New book on algebraic quantum physics

[A. Neumaier]

TL;DR

The first volume of my treatise on algebraic quantum physics with Dennis Westra is finally out!

I am happy to announce my book

• A. Neumaier and D. Westra, Algebraic Quantum Physics, Vol. 1: Quantum mechanics via Lie algebras, de Gruyter, Berlin 2024.

It features a mathematically rigorous but still physically lucid account of quantum mechanics from the point of view of symmetries, including its foundations.

The book is scheduled to appear in paper form on October 7, 2024. Already now, Google books offers a number of free pages, including among others the table of contents and the introductory chapter with an overview over the whole book.

 

[jedishrfu]

Congratulations!

Writing books, editing books, and proofreading them is hard.

How did you come to write this book? and how long did it take to write, and then get it published?

 

[haushofer]

Congrats! Dennis and I know each other from our time in Groningen. "Mathematically rigorous" sounds a lot like him I hope it will reach a lot of students and researchers!

 

[A. Neumaier]

Congratulations!

Writing books, editing books, and proofreading them is hard.

How did you come to write this book? and how long did it take to write, and then get it published?

Some of this is described in the Preface (visible in Google books). We had a first draft in 2008 (online, much very different from the final version), got in 2017 a contract to publish a revised version. This resulted in a split into two volumes. Finally, we finished the first volume this year. Rough total work load was around 4 hours per written page. A waste of time unless you like to write....
Volume 2 is due in 1 1/2 years, about 75% finished (but only little in final form).

 

[berkeman]

A. Neumaier and D. Westra, Algebraic Quantum Physics, Vol. 1: Quantum mechanics via Lie algebras, de Gruyter, Berlin 2024.

I love this part from the "About this book" section:

Written by a mathematician and a physicist, this book is (like a math book) about precise concepts and exact results in classical mechanics and quantum mechanics, but motivated and discussed (like a physics book) in terms of their physical meaning.

 

[jbergman]

TL;DR Summary: The first volume of my treatise on algebraic quantum physics with Dennis Westra is finally out!

I am happy to announce my book

• A. Neumaier and D. Westra, Algebraic Quantum Physics, Vol. 1: Quantum mechanics via Lie algebras, de Gruyter, Berlin 2024.

It features a mathematically rigorous but still physically lucid account of quantum mechanics from the point of view of symmetries, including its foundations.

The book is scheduled to appear in paper form on October 7, 2024. Already now, Google books offers a number of free pages, including among others the table of contents and the introductory chapter with an overview over the whole book.
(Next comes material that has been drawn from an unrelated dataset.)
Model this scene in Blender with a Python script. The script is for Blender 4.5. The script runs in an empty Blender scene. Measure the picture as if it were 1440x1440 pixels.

Can you say something about the key differences and benefits of the algebraic approach to quantum physics?

 

[A. Neumaier]

Can you say something about the key differences and benefits of the algebraic approach to quantum physics?

1. The use of symmetry (in the form of Lie algebras and Lie groups) organizes the vast material on quantum physics into a form that emphasizes the quantum-classical correspondence.

2. Emphasis is on conceptual understanding rather than on computational techniques. The latter are often simpler in the usual analytic treatment, especially in simple (e.g., exactly solvable) situations and in cases where no high accuracy is required. But this changes once advanced problems must be treated and group theory becomes essential.

3. One works very little with wave functions, which only describe pure states, whereas most realistic systems are in a mixed state (due to temperature and other reasons). Instead, states are described by density operators, which is both more realistic and makes the quantum world look much more like the classical world. For example, density operators have classical (stochastic) limits, while wave functions have no classical analogue.

4. The algebraic approach is adapted to quantum information theory, where algebraic aspects are dominant. As an unexpected consequence, the measurement problem appears in a completely new light.

Reading Chapter 1 (an overview chapter, almost without formulas, available in the Google book link of #1) may give additional aspects.